4) The Mighty Boosh (2004-2007: Three Series)

This surreal comedy is so extremely different to anything else I’ve ever watched, that I know for certain it will distract you completely from whatever you should be doing if you start to watch it. If you plan on drinking away your study blues and are looking for something to watch, I’d imagine you wouldn’t be able to go too far wrong with this either. The Mighty Boosh ran from 2004 to 2007 in Britain, and features a signficant array of colourful characters and whimsical storylines – including an entire episode in which the life of one of the protagonists is threatened by a ‘rogue jazz cell’. Yes, a rogue jazz cell.

It isn’t really possible to explain The Mighty Boosh (and thus what makes it so entertaining), so you’re just going to have to watch this one for yourself. Personally, I consider series two and three to be more entertaining, and still find myself humming little songs from the show considerably often all these years later.

5) The Thick of It (2005-2012: Four Series)

Warning: The Thick of It is not for the fainthearted nor the easily-offended. An interest in the behind the scenes workings of politics and internal party mechanisms is particularly helpful for enjoying this one, though not necessarily required. Even though this show is set in England, is concerned with politics in Westminster and is highly fictionalised, I honestly do not think its presentation of politicians and their day-to-day decision making is too far from reality. I’m fairly certain that’s the cynic in me talking though!

But seriously, this show is hilarious. Peter Capaldi’s sweary Malcom Tucker has to be one of the greatest television character creations of the last decade. All the cast do such a wonderful job of portraying the incompetency of these signficant political actors, that the most unlikeable characters (an umbrella most characters fall under) eventually become endearing. If you fancy some highly expletive-prone political comedy, The Thick of It is as good as it comes!

6) The Great British Bake Off (2010-Present: Five Series)

I love cake. I love bread. I love pretty looking and equally as delectable desserts, way too much for the maintenance of my waistline. If you do as well (and really, who doesn’t?), then you have just found your new obsession. Easy, light viewing filled to the brim with baking-related puns, The Great British Bake Off definitely inspires major warm fuzzy feelings. I am telling you now that if you begin to watch this program, you will become heavily invested in the contestants.

You will cheer for them when their showstopper bread has been baked to perfection and has a fantastic crumb structure, as well as when they triumph in the tricky technical bakes.  You will also feel for them when their pastries have a soggy bottom, or their cakes fall onto the floor. There are four full series (with the fifth currently airing in the U.K.); go now and devour them!

7) Doctor Who (1963-1989: Twenty-Six Series, 2005-Present: Eight Series)

And finally, Doctor Who. If you haven’t watched Doctor Who by now, know that it isn’t too late to start! With an extremely general premise, Doctor Who centres on the adventures of a time-traveling alien as he traverses space and time in his TARDIS (Time and Relative Dimension in Space). For those of you who have never seen the program, it isn’t really possible to describe this show in such a small paragraph, but the reason it has inspired such a following over its fifty year run is that is consistently enjoyable television in every way possible.

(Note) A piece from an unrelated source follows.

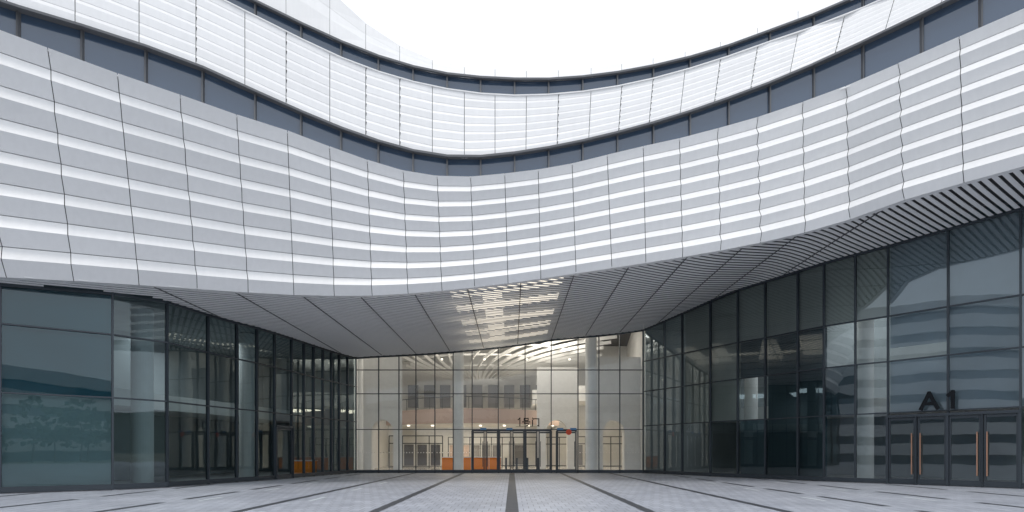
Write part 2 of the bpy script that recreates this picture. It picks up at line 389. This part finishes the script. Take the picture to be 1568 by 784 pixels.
for x0,x1,y in ((-11.5,-6.5,55),(-6.5,-1,60),(-1,6,60),(6,11,58)):
    n=int((x1-x0)/1.1)
    for i in range(n+1):
        xx=x0+(x1-x0)*i/n; bc.box((xx,y,1.5),(.04,0,0),(0,.05,0),(0,0,1.5),2)
        if i<n and random.random()<.6:
            bc.box((xx+.55,y+.3,1.2),(.45,0,0),(0,.02,0),(0,0,1.0),random.choice((3,0,3)))
    for zt in (0.1,2.3,3.0): bc.box(((x0+x1)/2,y,zt),((x1-x0)/2,0,0),(0,.04,0),(0,0,.04),2)
for xx in (-.5,.4,1.3,2.2): 
    bc.box((xx,50,.5),(.08,0,0),(0,.6,0),(0,0,.5),2)
bc.make('balcony_and_vault',[M['brown'],M['iw'],M['frame'],M['iceil']],hall)
lm=MB()
for i in range(8): lm.box((-9.5+i*2.2,54,3.9),(.12,0,0),(0,.12,0),(0,0,.04))
for i in range(6): lm.box((-9+i*3.4,47,8.9),(.07,0,0),(0,.07,0),(0,0,.05))
lm.make('ceiling_luminaires',[M['lamp']],hall)
def area(loc,size,e,rot=(0,0,0),col=(1,.92,.81)):
    l=bpy.data.lights.new('lobby_and_fill_light','AREA'); l.energy=e; l.size=size; l.color=col
    o=bpy.data.objects.new('lobby_and_fill_light',l); o.location=loc; o.rotation_euler=rot; bpy.context.collection.objects.link(o); o.parent=hall
area((-5,48,12.6),6,900); area((3,52,12.6),6,900)
area((-2,52,6.9),4,420,rot=(math.pi,0,0),col=(1,.90,.75))  # added upward fill to brighten the vault ribs, no fixture
area((-4,58,3.7),6,480,col=(1,.84,.62)); area((5,56,5.8),4,340,col=(1,.84,.62))  # added warm fill to brighten the lower lobby level
area((-18,33,7.6),5,200,col=(.95,.97,1)); area((19,35,10.8),6,350,col=(.95,.97,1)); area((25,27,10.8),5,300,col=(.95,.97,1))  # added cool fill to brighten the side rooms and blinds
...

I can only encourage anyone unfamiliar with the show to give it a try (and with a new actor taking on the role of the Doctor, there isn’t a better time), or to urge those who have previously cast it aside to give it another try, because you will not be disappointed. And with seven series of the modern incarnation alone with the eighth underway, it is definitely good procrastination material!

Have fun unwinding or just plain distracting yourself as you binge watch one (or many) of the shows in this list or get out the box sets of your own personal favourites, and remember: a good television show marathon is improved infinitely by comfort food and good company!